Am Morgen des 9. Dezember war Ungarn neben Großbritannien das einzige Land, das einer Reform der EU-Verträge nicht zustimmen wollte. Am Nachmittag machte das Land dann aber einen Rückzieher. Ministerpräsident Viktor Orbán begründete sein Verhalten damit, dass “das Parlament über die ungarische Beteilung am Abkommen der Euro-Länder beratschlagen muss, denn die Frage untersteht der nationalen Souveränität”.
Népszabadság hebt hervor, dass Orbáns Vorgehensweise in Brüssel von innenpolitischen Erwägungen bestimmt sei. Indem er die pro-europäische Opposition zwingt, dem zur Haushaltsdisziplin verpflichtenden Vertrag zuzustimmen, “will Orbán mit ihr die Verantwortung für die Sparmaßnahmen teilen”, schreibt die linksliberale Tageszeitung. Außerdem könnte sich der Ministerpräsident von der rechtsextremen Partei distanzieren, die die Regierung im Parlament unterstützt, sich aber gegen das Abkommen ausspricht.

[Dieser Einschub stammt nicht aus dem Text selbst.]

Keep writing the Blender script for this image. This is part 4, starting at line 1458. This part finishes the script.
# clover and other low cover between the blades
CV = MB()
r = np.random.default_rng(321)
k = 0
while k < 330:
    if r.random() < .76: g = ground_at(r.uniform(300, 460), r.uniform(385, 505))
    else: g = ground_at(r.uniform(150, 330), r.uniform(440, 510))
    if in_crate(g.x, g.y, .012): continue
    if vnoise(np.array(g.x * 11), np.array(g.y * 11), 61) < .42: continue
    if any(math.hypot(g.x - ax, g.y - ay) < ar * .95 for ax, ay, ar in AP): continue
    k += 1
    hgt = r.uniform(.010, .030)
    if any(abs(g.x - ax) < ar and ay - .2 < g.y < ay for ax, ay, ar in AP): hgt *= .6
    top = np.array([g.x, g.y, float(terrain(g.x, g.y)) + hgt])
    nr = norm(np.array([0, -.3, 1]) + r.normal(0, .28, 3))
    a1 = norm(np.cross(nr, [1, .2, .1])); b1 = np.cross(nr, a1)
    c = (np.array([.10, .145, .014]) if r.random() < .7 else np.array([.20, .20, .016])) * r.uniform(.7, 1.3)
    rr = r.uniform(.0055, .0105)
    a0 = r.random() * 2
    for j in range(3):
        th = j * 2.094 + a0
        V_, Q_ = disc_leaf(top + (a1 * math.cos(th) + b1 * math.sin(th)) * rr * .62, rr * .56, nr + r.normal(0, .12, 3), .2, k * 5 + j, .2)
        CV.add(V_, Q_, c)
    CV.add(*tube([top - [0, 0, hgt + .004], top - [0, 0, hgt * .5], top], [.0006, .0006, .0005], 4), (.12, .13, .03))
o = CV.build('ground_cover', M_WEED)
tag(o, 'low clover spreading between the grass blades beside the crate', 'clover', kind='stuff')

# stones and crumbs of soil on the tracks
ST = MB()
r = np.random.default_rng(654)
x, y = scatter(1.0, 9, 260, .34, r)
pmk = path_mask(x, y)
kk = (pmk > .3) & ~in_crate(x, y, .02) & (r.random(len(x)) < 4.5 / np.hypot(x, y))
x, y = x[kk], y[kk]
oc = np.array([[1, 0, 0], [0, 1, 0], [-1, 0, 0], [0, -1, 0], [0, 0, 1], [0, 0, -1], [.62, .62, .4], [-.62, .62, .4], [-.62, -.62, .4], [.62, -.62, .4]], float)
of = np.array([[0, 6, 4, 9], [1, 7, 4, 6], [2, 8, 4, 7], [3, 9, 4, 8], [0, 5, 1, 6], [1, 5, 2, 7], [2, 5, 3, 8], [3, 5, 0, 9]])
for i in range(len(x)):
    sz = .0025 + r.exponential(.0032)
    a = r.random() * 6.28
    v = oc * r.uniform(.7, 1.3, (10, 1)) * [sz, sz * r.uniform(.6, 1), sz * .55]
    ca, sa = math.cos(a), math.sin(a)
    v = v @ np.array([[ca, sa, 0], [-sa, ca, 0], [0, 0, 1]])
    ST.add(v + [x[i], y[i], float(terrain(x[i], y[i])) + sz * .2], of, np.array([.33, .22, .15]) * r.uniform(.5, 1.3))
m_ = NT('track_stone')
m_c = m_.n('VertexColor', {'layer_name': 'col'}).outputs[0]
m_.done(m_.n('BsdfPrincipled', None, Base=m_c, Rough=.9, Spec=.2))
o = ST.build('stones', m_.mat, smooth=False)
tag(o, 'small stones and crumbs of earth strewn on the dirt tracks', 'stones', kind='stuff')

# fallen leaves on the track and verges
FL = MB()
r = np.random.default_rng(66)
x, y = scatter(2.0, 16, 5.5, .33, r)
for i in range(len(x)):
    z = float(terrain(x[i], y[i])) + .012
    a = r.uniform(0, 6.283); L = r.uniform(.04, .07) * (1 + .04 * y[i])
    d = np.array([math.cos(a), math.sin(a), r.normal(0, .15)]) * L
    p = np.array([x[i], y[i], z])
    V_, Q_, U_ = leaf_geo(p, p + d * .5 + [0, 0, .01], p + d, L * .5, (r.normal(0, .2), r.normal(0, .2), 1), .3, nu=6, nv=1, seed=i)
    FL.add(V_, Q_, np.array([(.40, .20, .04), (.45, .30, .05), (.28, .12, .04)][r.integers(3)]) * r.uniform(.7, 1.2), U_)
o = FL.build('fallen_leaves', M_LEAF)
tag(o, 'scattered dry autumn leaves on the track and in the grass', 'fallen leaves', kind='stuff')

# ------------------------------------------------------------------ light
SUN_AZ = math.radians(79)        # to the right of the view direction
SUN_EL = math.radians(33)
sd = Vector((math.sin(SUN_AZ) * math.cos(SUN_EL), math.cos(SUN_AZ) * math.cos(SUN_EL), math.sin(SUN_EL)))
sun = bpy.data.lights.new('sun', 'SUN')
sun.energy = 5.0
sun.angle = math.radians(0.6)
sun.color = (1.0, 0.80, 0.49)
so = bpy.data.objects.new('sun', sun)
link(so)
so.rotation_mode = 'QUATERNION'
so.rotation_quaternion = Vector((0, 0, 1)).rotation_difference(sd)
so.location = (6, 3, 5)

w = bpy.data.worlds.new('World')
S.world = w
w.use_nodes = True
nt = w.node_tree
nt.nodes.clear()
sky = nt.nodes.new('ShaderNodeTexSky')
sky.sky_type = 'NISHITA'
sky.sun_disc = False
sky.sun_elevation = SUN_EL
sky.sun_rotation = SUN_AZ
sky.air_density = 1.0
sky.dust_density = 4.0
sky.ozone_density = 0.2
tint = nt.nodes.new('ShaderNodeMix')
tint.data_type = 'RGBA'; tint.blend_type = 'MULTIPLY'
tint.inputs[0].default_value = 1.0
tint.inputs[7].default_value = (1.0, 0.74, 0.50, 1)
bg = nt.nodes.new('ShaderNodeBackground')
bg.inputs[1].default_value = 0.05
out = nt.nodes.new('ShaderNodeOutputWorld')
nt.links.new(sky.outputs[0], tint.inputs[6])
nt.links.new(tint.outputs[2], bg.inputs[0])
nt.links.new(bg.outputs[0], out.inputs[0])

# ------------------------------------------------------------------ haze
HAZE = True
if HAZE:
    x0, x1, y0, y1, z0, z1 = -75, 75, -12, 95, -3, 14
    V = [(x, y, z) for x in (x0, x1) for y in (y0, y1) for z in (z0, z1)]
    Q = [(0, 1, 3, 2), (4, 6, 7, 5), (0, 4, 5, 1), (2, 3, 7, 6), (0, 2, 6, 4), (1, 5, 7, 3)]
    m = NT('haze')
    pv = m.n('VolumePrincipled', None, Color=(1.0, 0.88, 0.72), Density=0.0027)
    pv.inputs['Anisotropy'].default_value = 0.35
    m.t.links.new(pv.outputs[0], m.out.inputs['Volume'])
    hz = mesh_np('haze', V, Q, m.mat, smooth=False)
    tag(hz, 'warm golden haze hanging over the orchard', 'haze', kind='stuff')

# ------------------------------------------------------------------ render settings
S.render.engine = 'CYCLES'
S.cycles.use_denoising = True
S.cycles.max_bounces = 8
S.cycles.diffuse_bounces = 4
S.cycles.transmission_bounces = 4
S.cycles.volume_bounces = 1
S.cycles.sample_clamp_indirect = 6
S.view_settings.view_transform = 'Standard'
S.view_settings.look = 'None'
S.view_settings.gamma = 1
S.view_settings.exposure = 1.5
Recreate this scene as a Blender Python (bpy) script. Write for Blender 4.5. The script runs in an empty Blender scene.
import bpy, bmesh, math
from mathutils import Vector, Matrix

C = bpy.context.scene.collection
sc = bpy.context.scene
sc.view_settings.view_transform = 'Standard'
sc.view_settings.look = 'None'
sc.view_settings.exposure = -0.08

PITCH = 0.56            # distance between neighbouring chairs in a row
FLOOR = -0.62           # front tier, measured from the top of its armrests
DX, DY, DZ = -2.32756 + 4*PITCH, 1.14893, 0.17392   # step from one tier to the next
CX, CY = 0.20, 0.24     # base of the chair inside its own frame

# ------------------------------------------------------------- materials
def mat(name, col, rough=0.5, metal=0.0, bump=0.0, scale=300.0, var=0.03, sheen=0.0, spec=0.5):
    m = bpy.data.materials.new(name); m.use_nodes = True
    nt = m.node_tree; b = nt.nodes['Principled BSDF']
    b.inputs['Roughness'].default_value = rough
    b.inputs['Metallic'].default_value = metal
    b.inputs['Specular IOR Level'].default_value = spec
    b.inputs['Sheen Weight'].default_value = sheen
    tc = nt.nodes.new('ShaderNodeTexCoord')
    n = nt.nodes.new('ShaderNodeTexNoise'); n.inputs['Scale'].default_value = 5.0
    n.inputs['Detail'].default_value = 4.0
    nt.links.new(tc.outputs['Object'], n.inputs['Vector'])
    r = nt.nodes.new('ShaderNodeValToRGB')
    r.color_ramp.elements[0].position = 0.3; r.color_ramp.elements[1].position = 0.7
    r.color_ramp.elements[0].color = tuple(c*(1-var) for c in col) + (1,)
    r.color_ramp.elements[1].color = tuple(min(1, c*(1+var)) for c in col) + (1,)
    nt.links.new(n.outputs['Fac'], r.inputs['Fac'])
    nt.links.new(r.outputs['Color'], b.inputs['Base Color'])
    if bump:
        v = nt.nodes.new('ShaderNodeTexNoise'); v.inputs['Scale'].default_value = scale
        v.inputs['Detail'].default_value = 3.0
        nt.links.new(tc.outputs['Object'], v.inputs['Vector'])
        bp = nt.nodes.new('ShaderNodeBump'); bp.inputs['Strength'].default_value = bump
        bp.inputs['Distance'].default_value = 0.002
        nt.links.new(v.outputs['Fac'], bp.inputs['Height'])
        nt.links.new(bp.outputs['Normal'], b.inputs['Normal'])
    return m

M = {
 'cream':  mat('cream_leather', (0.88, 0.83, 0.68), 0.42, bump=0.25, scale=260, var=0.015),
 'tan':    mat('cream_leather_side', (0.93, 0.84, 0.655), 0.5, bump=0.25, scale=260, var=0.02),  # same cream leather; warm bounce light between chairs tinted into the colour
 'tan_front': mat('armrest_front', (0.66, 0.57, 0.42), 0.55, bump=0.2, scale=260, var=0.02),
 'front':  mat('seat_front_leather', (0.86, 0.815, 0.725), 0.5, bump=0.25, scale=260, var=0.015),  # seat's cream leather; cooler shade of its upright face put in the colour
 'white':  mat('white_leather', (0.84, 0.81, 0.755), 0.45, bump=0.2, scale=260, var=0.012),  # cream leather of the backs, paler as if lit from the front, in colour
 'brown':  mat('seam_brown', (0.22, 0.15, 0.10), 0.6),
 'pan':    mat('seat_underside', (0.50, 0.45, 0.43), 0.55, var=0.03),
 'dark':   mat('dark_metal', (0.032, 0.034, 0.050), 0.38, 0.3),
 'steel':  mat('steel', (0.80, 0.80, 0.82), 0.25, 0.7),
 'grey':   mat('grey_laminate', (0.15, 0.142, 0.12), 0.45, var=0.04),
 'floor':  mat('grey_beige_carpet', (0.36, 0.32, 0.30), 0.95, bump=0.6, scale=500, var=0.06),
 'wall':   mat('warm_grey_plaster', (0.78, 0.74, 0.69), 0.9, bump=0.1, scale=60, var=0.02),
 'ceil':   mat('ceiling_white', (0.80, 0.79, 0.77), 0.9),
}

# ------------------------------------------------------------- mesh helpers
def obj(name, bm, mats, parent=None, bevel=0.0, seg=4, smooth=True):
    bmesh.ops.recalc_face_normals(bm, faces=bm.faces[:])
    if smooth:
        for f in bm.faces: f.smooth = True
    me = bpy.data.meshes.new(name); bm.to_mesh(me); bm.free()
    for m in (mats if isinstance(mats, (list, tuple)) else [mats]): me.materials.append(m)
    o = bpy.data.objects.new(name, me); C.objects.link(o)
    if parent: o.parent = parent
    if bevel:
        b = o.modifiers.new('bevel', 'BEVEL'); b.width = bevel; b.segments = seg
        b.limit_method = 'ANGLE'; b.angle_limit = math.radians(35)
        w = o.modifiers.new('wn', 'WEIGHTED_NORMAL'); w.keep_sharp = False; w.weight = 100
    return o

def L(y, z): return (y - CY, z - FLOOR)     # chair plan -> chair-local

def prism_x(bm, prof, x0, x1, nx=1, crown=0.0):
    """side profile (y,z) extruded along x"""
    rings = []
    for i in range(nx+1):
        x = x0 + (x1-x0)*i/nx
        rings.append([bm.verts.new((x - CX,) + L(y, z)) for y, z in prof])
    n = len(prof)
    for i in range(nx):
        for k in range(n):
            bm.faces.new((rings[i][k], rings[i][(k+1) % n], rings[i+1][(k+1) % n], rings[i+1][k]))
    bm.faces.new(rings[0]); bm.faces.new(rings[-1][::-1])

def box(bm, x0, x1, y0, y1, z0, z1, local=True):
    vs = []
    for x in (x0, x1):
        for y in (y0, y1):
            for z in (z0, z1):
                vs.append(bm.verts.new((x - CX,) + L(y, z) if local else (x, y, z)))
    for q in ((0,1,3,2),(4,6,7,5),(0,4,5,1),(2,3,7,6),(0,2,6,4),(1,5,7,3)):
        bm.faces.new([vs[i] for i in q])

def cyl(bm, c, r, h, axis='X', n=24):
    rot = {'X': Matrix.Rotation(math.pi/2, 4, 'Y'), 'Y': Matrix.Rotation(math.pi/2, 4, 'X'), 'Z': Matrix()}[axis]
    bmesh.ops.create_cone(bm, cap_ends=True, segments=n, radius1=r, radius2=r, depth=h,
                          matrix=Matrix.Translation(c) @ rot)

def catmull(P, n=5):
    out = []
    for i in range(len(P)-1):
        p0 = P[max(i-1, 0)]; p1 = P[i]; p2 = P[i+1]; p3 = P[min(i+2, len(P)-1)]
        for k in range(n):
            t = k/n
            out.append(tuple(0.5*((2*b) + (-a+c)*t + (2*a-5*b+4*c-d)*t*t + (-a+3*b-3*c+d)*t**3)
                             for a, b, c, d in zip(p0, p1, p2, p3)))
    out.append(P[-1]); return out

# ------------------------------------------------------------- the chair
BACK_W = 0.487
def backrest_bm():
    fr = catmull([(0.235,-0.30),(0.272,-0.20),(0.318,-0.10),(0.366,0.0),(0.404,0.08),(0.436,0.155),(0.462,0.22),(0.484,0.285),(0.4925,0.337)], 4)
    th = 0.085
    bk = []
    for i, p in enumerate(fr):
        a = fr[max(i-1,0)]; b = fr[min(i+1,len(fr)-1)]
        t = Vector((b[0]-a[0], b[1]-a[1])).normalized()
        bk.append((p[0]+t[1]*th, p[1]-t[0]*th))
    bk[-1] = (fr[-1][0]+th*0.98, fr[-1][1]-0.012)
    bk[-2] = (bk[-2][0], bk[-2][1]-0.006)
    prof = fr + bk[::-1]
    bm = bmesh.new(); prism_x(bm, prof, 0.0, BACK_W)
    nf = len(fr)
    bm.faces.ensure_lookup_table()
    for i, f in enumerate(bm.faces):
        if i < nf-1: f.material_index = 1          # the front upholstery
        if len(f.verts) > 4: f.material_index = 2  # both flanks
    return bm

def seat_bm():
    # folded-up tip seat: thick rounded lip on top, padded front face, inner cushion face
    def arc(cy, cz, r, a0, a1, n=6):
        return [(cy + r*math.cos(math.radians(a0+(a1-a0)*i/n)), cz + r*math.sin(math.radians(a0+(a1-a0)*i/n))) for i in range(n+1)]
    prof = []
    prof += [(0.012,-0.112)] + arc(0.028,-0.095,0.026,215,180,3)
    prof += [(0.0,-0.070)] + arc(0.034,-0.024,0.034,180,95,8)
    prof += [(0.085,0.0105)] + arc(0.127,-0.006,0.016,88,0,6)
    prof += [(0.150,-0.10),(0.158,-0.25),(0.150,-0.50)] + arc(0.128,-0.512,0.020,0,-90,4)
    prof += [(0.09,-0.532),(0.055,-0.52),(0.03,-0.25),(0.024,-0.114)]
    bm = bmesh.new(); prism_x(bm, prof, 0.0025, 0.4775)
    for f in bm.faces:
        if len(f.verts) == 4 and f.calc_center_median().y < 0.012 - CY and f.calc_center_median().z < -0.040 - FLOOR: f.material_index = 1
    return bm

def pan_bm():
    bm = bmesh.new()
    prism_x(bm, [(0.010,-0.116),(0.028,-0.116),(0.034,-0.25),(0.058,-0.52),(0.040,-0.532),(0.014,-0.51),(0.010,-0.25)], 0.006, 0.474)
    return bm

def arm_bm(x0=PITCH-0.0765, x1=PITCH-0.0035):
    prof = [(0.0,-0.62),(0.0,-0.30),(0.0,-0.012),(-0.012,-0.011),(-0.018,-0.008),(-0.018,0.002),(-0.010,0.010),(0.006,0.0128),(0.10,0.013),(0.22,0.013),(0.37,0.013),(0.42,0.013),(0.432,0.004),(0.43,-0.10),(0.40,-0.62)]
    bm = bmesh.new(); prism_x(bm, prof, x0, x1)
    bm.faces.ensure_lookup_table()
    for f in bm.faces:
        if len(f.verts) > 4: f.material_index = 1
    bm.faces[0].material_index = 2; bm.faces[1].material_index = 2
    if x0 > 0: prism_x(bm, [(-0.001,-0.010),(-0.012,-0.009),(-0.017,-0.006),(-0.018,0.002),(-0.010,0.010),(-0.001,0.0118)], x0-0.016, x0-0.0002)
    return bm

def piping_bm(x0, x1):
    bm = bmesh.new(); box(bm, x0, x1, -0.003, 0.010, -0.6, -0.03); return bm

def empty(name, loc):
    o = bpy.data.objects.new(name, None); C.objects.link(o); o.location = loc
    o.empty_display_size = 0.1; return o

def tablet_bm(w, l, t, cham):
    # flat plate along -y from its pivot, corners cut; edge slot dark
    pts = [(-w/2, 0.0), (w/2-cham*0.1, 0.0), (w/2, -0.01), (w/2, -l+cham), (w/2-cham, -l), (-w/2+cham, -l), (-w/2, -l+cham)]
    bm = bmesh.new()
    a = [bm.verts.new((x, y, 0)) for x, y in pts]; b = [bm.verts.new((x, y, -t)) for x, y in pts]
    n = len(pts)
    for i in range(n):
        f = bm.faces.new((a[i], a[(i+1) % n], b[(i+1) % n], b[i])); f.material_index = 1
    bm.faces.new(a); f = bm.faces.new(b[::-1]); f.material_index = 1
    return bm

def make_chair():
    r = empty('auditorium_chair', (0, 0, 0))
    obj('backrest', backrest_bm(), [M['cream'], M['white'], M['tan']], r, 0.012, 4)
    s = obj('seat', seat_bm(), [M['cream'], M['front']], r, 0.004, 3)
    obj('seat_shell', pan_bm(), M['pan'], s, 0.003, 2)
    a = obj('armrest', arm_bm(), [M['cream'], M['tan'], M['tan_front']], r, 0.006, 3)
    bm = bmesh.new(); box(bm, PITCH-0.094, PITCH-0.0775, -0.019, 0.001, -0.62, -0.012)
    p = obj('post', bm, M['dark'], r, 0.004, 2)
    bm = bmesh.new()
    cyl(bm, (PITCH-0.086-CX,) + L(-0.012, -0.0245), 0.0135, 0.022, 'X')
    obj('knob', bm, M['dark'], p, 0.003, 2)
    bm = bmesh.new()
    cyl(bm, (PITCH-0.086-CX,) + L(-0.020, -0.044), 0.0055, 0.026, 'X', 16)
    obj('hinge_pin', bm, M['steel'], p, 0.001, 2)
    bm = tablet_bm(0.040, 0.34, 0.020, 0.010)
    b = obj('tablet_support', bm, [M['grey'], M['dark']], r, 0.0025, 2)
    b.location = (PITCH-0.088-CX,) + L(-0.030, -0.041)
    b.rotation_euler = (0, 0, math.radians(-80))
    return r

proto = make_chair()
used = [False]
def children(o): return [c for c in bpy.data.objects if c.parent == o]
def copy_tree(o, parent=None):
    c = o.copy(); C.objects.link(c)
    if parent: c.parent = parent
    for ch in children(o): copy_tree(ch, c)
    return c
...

Die konservative Wochenzeitung Heti Válasz greift ihrerseits die Regierung auf ungewöhnlich heftige Weise an. “Orbán scheint die Fehler der vorherigen sozialistischen Regierungen zu wiederholen”, urteilt die Zeitung. Die Inkompetenz der Regierung bringe deren Politik in Misskredit und führe dazu, dass “man sie nicht mehr Ernst nehmen kann”.